WRITTEN EXERCISE: Write out the lines from the top of the material through the line with "return V((.816 *", exactly and with nothing added.

AVAILABLE DATA:
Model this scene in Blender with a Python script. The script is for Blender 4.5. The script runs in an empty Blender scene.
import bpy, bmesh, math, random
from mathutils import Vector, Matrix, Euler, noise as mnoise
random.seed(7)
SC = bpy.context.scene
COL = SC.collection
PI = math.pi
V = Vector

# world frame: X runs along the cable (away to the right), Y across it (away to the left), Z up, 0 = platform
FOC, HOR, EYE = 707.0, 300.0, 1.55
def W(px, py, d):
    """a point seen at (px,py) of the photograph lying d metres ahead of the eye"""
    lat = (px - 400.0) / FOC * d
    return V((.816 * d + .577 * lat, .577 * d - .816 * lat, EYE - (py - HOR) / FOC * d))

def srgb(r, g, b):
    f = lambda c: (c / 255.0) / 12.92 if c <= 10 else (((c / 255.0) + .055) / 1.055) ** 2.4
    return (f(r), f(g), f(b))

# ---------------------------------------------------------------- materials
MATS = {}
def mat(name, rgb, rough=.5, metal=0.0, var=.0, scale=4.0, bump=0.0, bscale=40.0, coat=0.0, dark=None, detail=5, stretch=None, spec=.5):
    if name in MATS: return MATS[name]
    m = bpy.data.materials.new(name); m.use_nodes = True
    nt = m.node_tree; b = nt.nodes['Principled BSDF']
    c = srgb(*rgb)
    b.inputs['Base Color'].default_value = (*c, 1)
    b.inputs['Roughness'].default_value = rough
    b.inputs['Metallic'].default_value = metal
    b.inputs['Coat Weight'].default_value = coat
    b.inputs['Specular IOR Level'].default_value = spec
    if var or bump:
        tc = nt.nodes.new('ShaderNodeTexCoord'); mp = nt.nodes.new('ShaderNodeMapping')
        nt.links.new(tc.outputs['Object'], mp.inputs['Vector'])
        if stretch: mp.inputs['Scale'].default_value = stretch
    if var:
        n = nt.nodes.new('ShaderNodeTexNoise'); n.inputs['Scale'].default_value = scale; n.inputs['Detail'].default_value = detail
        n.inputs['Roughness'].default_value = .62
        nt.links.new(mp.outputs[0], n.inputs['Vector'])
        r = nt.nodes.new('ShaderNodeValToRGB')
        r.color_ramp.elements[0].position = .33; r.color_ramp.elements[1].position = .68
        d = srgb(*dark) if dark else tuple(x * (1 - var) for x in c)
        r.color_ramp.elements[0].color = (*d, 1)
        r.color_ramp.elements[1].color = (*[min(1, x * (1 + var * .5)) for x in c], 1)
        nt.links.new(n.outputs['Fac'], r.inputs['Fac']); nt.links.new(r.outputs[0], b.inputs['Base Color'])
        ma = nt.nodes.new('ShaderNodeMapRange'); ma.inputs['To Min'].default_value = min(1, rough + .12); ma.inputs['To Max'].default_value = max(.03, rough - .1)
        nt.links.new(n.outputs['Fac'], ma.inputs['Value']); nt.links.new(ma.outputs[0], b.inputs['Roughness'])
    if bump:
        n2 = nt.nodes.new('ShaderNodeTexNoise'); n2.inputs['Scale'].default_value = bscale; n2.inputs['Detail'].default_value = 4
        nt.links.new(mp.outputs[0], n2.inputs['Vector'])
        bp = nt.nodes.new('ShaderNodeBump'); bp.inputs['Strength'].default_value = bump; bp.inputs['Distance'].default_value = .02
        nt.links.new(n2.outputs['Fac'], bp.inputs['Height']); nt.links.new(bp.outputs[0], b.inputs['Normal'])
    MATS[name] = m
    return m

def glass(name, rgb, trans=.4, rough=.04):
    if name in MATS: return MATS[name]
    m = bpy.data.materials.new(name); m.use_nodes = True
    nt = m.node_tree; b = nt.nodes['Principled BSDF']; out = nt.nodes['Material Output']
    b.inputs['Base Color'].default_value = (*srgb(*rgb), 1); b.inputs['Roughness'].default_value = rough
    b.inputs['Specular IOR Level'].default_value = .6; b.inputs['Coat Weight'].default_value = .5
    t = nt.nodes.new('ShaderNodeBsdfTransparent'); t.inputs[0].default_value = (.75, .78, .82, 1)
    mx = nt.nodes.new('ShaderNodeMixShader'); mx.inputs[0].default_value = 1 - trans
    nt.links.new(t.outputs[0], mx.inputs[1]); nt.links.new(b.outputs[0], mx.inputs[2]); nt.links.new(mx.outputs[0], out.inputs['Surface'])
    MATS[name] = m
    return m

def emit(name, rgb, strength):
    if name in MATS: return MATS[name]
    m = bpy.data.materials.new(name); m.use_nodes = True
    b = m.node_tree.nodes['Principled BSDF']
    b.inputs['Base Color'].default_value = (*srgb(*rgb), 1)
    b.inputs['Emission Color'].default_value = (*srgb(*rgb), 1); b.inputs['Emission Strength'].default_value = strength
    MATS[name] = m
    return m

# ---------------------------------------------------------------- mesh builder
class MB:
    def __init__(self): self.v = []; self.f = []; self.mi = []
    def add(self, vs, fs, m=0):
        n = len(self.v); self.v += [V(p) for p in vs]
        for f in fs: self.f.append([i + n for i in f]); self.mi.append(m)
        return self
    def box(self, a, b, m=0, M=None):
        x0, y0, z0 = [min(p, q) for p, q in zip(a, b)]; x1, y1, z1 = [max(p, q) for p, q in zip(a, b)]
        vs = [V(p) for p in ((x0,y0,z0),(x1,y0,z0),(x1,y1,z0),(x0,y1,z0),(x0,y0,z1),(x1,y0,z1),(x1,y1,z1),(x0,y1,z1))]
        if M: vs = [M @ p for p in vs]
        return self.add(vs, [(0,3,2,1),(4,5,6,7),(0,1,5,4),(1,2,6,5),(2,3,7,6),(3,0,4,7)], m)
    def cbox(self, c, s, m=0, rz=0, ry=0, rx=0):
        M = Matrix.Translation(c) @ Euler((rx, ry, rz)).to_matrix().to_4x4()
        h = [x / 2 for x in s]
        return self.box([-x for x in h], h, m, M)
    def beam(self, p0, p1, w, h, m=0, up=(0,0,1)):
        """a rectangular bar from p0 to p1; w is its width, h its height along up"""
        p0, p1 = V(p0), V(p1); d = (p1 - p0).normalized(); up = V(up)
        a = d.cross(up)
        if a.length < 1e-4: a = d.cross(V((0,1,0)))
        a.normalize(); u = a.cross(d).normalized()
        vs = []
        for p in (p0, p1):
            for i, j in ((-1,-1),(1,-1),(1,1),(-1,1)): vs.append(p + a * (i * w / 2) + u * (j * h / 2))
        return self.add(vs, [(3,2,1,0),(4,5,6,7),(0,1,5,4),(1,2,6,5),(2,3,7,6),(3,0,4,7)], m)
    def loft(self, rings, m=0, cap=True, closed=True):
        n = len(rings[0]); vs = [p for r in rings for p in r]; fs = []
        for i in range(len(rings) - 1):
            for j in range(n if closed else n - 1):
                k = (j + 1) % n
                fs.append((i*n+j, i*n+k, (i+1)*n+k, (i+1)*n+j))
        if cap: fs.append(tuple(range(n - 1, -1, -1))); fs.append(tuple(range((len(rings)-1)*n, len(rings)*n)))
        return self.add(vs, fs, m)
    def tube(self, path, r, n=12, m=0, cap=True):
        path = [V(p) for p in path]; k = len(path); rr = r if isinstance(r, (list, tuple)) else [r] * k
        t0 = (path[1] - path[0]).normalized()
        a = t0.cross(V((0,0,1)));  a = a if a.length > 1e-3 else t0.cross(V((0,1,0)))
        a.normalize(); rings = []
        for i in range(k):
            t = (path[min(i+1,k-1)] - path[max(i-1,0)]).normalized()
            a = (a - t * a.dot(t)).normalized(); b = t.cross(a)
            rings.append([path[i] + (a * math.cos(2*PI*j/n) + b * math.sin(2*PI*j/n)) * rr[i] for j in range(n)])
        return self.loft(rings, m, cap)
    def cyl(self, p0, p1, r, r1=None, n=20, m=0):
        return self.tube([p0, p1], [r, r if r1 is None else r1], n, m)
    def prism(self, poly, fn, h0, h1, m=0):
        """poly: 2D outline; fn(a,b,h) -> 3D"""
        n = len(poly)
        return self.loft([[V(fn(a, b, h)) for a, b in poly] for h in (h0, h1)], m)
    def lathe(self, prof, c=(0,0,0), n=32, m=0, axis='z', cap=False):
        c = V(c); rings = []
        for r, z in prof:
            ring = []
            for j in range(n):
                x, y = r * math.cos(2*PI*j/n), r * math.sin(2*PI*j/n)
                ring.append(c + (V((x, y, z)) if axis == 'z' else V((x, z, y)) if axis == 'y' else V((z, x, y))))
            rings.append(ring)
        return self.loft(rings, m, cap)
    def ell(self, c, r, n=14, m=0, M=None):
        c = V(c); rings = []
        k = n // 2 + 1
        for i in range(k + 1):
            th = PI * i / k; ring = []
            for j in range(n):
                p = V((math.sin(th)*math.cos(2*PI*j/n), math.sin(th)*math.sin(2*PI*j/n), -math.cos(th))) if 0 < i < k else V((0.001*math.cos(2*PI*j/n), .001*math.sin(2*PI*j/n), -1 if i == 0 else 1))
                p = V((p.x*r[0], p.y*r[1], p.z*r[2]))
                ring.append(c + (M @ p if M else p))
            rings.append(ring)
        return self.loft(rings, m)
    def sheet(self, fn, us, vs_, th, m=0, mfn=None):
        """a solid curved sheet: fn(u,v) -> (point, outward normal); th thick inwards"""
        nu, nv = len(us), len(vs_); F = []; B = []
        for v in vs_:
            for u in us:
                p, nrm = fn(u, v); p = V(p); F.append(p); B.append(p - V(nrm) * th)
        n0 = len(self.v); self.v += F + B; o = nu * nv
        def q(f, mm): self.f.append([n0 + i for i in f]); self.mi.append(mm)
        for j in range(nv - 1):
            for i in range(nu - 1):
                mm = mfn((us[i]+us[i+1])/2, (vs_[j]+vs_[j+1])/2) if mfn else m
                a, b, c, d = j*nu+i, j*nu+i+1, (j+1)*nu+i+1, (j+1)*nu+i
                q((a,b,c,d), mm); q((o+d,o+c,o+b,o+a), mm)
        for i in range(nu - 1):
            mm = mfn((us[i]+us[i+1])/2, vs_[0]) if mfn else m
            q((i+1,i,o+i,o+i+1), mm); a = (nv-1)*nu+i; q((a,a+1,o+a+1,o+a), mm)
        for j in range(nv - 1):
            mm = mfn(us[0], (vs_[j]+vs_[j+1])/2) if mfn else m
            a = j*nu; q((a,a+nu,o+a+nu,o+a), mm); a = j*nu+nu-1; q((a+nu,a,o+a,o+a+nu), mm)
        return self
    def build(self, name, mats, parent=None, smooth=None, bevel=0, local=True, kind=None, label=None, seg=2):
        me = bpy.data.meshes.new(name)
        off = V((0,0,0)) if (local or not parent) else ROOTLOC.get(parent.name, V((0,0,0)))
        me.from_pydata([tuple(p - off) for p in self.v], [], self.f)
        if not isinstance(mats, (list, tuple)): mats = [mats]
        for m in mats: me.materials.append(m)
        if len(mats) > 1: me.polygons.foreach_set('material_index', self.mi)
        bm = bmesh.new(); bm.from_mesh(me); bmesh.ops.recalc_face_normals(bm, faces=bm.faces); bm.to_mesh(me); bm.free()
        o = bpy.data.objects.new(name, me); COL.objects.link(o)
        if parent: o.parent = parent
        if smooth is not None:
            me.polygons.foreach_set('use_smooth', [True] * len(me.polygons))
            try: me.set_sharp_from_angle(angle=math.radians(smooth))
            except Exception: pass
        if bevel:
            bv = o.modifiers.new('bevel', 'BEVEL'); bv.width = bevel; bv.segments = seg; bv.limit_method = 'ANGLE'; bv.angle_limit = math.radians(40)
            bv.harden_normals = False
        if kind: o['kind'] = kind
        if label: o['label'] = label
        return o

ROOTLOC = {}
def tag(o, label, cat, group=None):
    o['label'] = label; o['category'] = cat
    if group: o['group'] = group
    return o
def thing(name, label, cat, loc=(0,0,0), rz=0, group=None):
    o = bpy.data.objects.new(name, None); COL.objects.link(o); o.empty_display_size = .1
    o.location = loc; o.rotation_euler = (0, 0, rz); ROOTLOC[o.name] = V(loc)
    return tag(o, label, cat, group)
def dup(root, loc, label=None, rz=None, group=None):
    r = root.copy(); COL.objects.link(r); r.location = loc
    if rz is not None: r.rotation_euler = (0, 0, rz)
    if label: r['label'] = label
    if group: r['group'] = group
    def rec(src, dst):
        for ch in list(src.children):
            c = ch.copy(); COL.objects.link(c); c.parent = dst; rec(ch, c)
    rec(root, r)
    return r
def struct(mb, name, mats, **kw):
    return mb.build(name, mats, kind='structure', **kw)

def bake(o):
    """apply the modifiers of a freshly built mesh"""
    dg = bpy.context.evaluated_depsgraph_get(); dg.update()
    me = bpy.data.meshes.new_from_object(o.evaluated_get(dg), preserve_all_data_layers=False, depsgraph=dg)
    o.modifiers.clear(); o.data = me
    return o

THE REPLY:
Model this scene in Blender with a Python script. The script is for Blender 4.5. The script runs in an empty Blender scene.
import bpy, bmesh, math, random
from mathutils import Vector, Matrix, Euler, noise as mnoise
random.seed(7)
SC = bpy.context.scene
COL = SC.collection
PI = math.pi
V = Vector

# world frame: X runs along the cable (away to the right), Y across it (away to the left), Z up, 0 = platform
FOC, HOR, EYE = 707.0, 300.0, 1.55
def W(px, py, d):
    """a point seen at (px,py) of the photograph lying d metres ahead of the eye"""
    lat = (px - 400.0) / FOC * d
    return V((.816 * d + .577 * lat, .577 * d - .816 * lat, EYE - (py - HOR) / FOC * d))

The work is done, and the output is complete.